Ne consegue che risulta preclusa in questa sede ogni contestazione in merito alle circostanze fattuali sulla base delle quali si fonda la valutazione espressa nell’ATP poi ripresa dalla decisione di primo grado (e ciò in disparte anche il difetto di specificità del motivo nella parte in cui denuncia una quantificazione del costo delle opere eseguite avvenuta in contrasto con le puntuali previsioni contrattuali, di cui però omette di riportare il contenuto).

Quanto invece alla dedotta violazione delle regole di acquisizione dell’ATP, la sentenza impugnata ha fatto corretta applicazione dei principi affermati da questa Corte secondo cui l’acquisizione dell’accertamento tecnico preventivo tra le fonti di prova che il giudice di merito può utilizzare, non deve necessariamente avvenire a mezzo di un provvedimento formale, bastando anche la sua materiale acquisizione ed essendo sufficiente che il giudice l’abbia poi esaminato, traendone elementi per il proprio convincimento, sempre che la parte che ne lamenti l’irrituale acquisizione e l’impossibilità di esame delle risultanze dell’indagine sia stata posta in grado di contraddire in merito ad esse (Cass. n. 23693/2009; Cass. n. 6591/2016).

Avuto riguardo alla vicenda in esame, come si ricava dalla lettura della motivazione della sentenza impugnata e dalle conclusioni rese dalle parti, si era posta la questione circa la possibilità di avvalersi dell’ATP esperito ex art. 696-bis c.p.c., di modo chef deve escludersi che ricorra una situazione tale da legittimare il richiamo all’art. 101 c.p.c., posto che, sebbene l’utilizzo dell’elaborato de quo rientri nell’ambito dei poteri d’ufficio del giudice, è altrettanto evidente che la sollecitazione ad avvalersi di tale potere e le contestazioni in merito all’effettiva acquisizione ed utilizzazione avevano costituito oggetto di dibattito tra le parti nel corso del giudizio di primo grado.

Inoltre, trattasi di elaborato tecnico già prodotto nel corso dello stesso giudizio e sul quale le parti avevano avuto possibilità di controdedurre, essendo quindi soddisfatte le condizioni che, in base alla citata giurisprudenza di questa Corte, ne consentono l’acquisizione ed utilizzazione da parte del giudice ai fini della decisione.

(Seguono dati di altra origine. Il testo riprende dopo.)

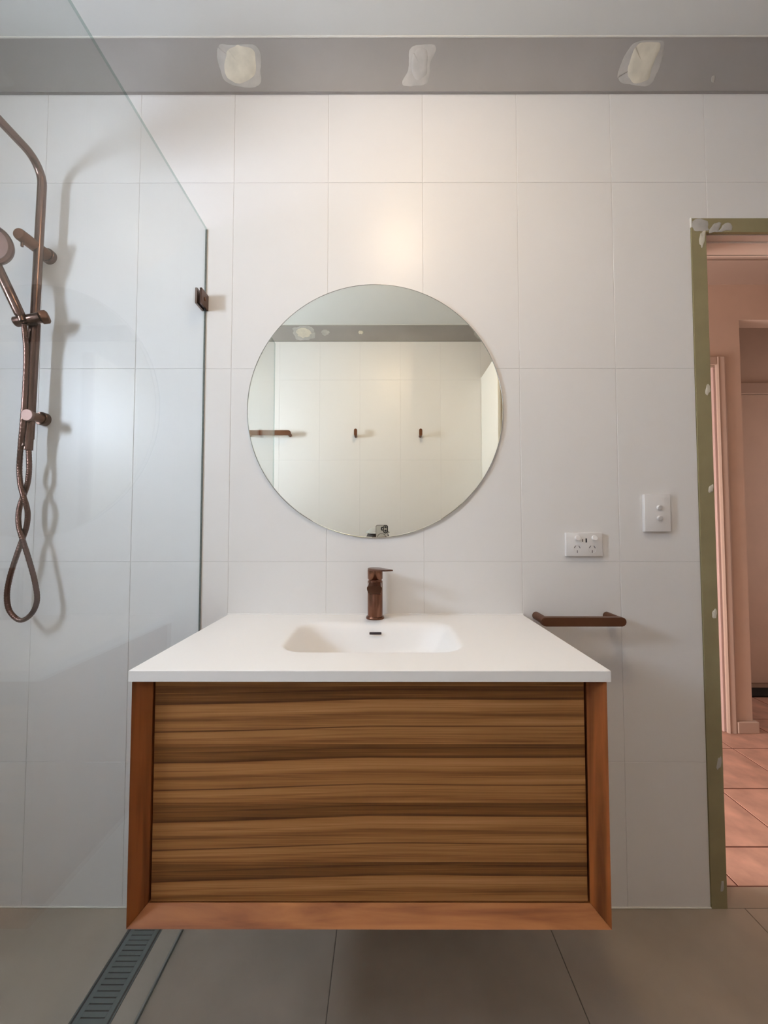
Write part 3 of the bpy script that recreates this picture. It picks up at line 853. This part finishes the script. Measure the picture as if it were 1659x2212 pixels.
# ------------------------------------------------------------------ towel bars and robe hooks
def stadium_bar(x0, x1, y0, y1, zc, h, m):
    """flat bar with round ends seen from the front"""
    bm = bmesh.new(); r = h / 2; poly = []
    for k in range(13):
        a = math.pi / 2 + math.pi * k / 12; poly.append((x0 + r + r * math.cos(a), zc + r * math.sin(a)))
    for k in range(13):
        a = -math.pi / 2 + math.pi * k / 12; poly.append((x1 - r + r * math.cos(a), zc + r * math.sin(a)))
    fa, fb = add_prism(bm, poly, 'y', y0, y1)
    bmesh.ops.bevel(bm, geom=list(set(fa.edges) | set(fb.edges)), offset=.002, segments=2, affect='EDGES')
    return auto_smooth(obj('towel_bar', bm, m), 40)
rail = thing('towel_rail', 'matt brown bronze hand towel rail on the tiles right of the vanity', 'towel rail', (0.57, 0, 0.858))
child(stadium_bar(0.4475, 0.690, -0.078, -0.060, 0.8575, 0.0255, M['bronze_matte']), rail)
for x in (0.4615, 0.6765):
    o = child(tube('post', [(x, -0.0003, 0.8585), (x, -0.063, 0.8580)], 0.0118, M['bronze_matte'], n=28), rail)
rail2 = thing('towel_rail', 'bronze towel rail on the far wall, seen at the left in the mirror', 'towel rail', (-0.84, YB, 1.81))
child(stadium_bar(-1.015, -0.683, YB + .050, YB + .062, 1.812, 0.036, M['bronze_matte']), rail2)
for x in (-1.000, -0.700):
    child(tube('post', [(x, YB + .0003, 1.806), (x, YB + .051, 1.810)], 0.013, M['bronze_matte'], n=24), rail2)
def hook(x, label):
    t = thing('robe_hook', label, 'hook', (x, YB, 1.80), 'robe hooks on the far wall')
    child(tube('hook_stem', [(x, YB + .0003, 1.797), (x, YB + .036, 1.802)], 0.0105, M['bronze_matte'], n=24), t)
    bm = bmesh.new()
    poly = [(x + .0115 * math.cos(a), 1.834 + .0115 * math.sin(a)) for a in [math.pi * k / 10 for k in range(11)]] + \
           [(x + .0115 * math.cos(a), 1.803 + .0115 * math.sin(a)) for a in [math.pi + math.pi * k / 10 for k in range(11)]]
    fa, fb = add_prism(bm, poly, 'y', YB + .035, YB + .047)
    bmesh.ops.bevel(bm, geom=list(set(fa.edges) | set(fb.edges)), offset=.002, segments=2, affect='EDGES')
    child(auto_smooth(obj('hook_plate', bm, M['bronze_matte']), 40), t)
hook(-0.212, 'small bronze robe hook in the mirror, nearer the towel rail')
hook(0.265, 'small bronze robe hook in the mirror, nearer the white partition')

# ------------------------------------------------------------------ power point and light switch
def plate(name, x0, x1, z0, z1, d, parent):
    bm = bmesh.new()
    w = .0012
    add_box(bm, x0, x1, -d, -0.0004, z0, z1, bev=.0016, seg=2)
    return child(auto_smooth(obj(name, bm, M['plastic']), 50), parent)
def rocker(x, z, y, parent, r=.0088, on=False, label=None):
    # round button with a tilted face
    bm = bmesh.new()
    add_lathe(bm, [(0, -.001), (r, -.001), (r, .0050), (r * .90, .0065), (0, .0065)], (x, y, z), (0, -1, 0), 28)
    for v in bm.verts:
        if v.co.y < y - .002: v.co.y -= (v.co.z - z) * (.42 if on else -.42)
    return child(auto_smooth(obj('switch_button', bm, M['plastic']), 40), parent)
gpo = thing('power_point', 'white double power point with two sockets and charging ports', 'power outlet', (0.6085, 0, 1.0745))
GX0, GX1, GZ0, GZ1, GD = 0.5515, 0.6625, 1.0390, 1.1105, 0.0115
plate('cover_plate', GX0, GX1, GZ0, GZ1, GD, gpo)
bx = lambda n_, b, m_, p_: child(box(n_, b, m_, bev=.0002, seg=1), p_)
yF = -GD
for i, (x, z) in enumerate(((0.5855, 1.0945), (0.6370, 1.0950))):
    rocker(x, z, yF, gpo, r=.0078)
def gp(px, py): return at(px, py, yF)
p = gp(1258.5, 1167.6); bx('charging_port', (p.x - .0011, p.x + .0011, yF - .0004, yF + .001, p.z - .0043, p.z + .0043), M['socket_hole'], gpo)
p = gp(1266.4, 1167.4); bx('charging_port', (p.x - .0022, p.x + .0022, yF - .0004, yF + .001, p.z - .0062, p.z + .0062), M['socket_hole'], gpo)
def pin(px, py, ln, wd, rot):
    p = gp(px, py); bm = bmesh.new(); add_box(bm, -wd / 2, wd / 2, -.0004, .001, -ln / 2, ln / 2)
    bmesh.ops.rotate(bm, verts=bm.verts, cent=(0, 0, 0), matrix=Matrix.Rotation(rot, 3, 'Y'))
    bmesh.ops.translate(bm, verts=bm.verts, vec=(p.x, yF, p.z))
    return child(obj('pin_slot', bm, M['socket_hole']), gpo)
for cx in (1247, 1279.5):
    pin(cx - 5, 1181.2, .0082, .0015, math.radians(30)); pin(cx + 4.7, 1181.6, .0082, .0015, math.radians(-30)); pin(cx, 1191.5, .0082, .0016, 0)
for cx in (1247.3, 1279.8):
    p = gp(cx, 1186)
    bm = bmesh.new(); r0, r1 = .0118, .0124; n = 40
    ra = []
    for r, h in ((r0, 0), (r0, .0007), (r1, .0007), (r1, 0)):
        ra.append([bm.verts.new((p.x + r * math.cos(2 * math.pi * k / n), yF - h, p.z + r * math.sin(2 * math.pi * k / n))) for k in range(n)])
    for a, b in zip(ra, ra[1:]):
        for k in range(n): bm.faces.new((a[k], a[(k + 1) % n], b[(k + 1) % n], b[k]))
    child(obj('socket_ring', bm, M['plastic'], smooth=False), gpo)
sw = thing('light_switch', 'white upright wall plate with two round light switches', 'light switch', (0.832, 0, 1.17))
plate('cover_plate', 0.7915, 0.8715, 1.1135, 1.2275, 0.0125, sw)
for pz in ((1423.3, 1096.5), (1424, 1119.3)):
    p = at(pz[0], pz[1], -.0125)
    rocker(p.x, p.z, -.0125, sw, r=.0072, on=True)

# ------------------------------------------------------------------ shower rail set
RY = -0.048
sh = thing('shower_rail_set', 'brushed bronze shower rail with overhead arm behind the glass', 'shower', (-1.06, 0, 1.7))
xt, xb = at(91, 400, RY).x, at(61, 940, RY).x
pipe_top = Vector((xt, RY, at(91, 400, RY).z)); pipe_bot = Vector((xb, RY, at(60, 962, RY).z))
zr = at(60, 303, RY).z
up_dir = (pipe_top - pipe_bot).normalized()
# bend into the overhead arm
ZA = 2.232
p0 = pipe_bot + up_dir * ((ZA - .060 - pipe_bot.z) / up_dir.z)
pts = [pipe_bot, pipe_bot.lerp(p0, .5), p0]
cxb = p0.x
for k in range(1, 9):
    a = math.pi / 2 * k / 8
    pts.append(Vector((cxb, RY - .060 * (1 - math.cos(a)), p0.z + .060 * math.sin(a))))
pts += [Vector((cxb, RY - .20, ZA)), Vector((cxb, RY - .36, ZA))]
for k in range(1, 7):
    a = math.pi / 2 * k / 6
    pts.append(Vector((cxb, RY - .36 - .035 * math.sin(a), ZA - .035 * (1 - math.cos(a)))))
pts.append(Vector((cxb, RY - .395, ZA - .055)))
child(tube('riser_pipe', pts, 0.0115, M['bronze'], n=24), sh)
lowr = pipe_bot + up_dir * .46
child(tube('slide_sleeve', [pipe_bot + up_dir * .02, pipe_bot + up_dir * .372], 0.0142, M['bronze'], n=28), sh)
child(tube('pipe_outlet', [pipe_bot - up_dir * .014, pipe_bot + up_dir * .02], 0.0125, M['bronze'], n=28), sh)
p = pipe_bot - up_dir * 0.0
child(lathe('outlet_screw', [(0, 0), (.0045, 0), (.0045, .006), (0, .0065)], (p.x - .003, RY - .011, p.z), (0, -1, 0), M['bronze_light'], n=16), sh)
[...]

Anche tale motivo deve quindi essere disatteso.

7. Le spese seguono la soccombenza e si liquidano come da dispositivo.

Nulla a disporre quanto alle parti che non hanno svolto difese in questa fase.

8. Poichè il ricorso è stato proposto successivamente al 30 gennaio 2013 ed è rigettato, sussistono le condizioni per dare atto – ai sensi della L. 24 dicembre 2012, n. 228, art. 1, comma 17 (Disposizioni per la formazione del bilancio annuale e pluriennale dello Stato – Legge di stabilità 2013), che ha aggiunto del Testo Unico di cui al D.P.R. 30 maggio 2002, n. 115, art. 13, comma 1-quater – della sussistenza dell’obbligo di versamento, da parte della ricorrente, dell’ulteriore importo a titolo di contributo unificato pari a quello dovuto per la stessa impugnazione, se dovuto.

PQM

Rigetta il ricorso e condanna la ricorrente al rimborso in favore del resistente delle spese del presente giudizio che liquida in complessivi Euro 5.700,00, di cui Euro 200,00 per esborsi, oltre spese generali pari al 15% sui compensi ed accessori di legge;

Ai sensi del D.P.R. n. 115 del 2002, art. 13, comma 1 quater, inserito dalla L. n. 228 del 2012, art. 1, comma 17, dichiara che ricorrono i presupposti processuali per il versamento da parte della ricorrente del contributo unificato per il ricorso a norma dello stesso art. 13, comma 1 bis, se dovuto.

Così deciso in Roma, nella Camera di consiglio della Sezione Seconda Civile della Corte Suprema di Cassazione, il 26 novembre 2020.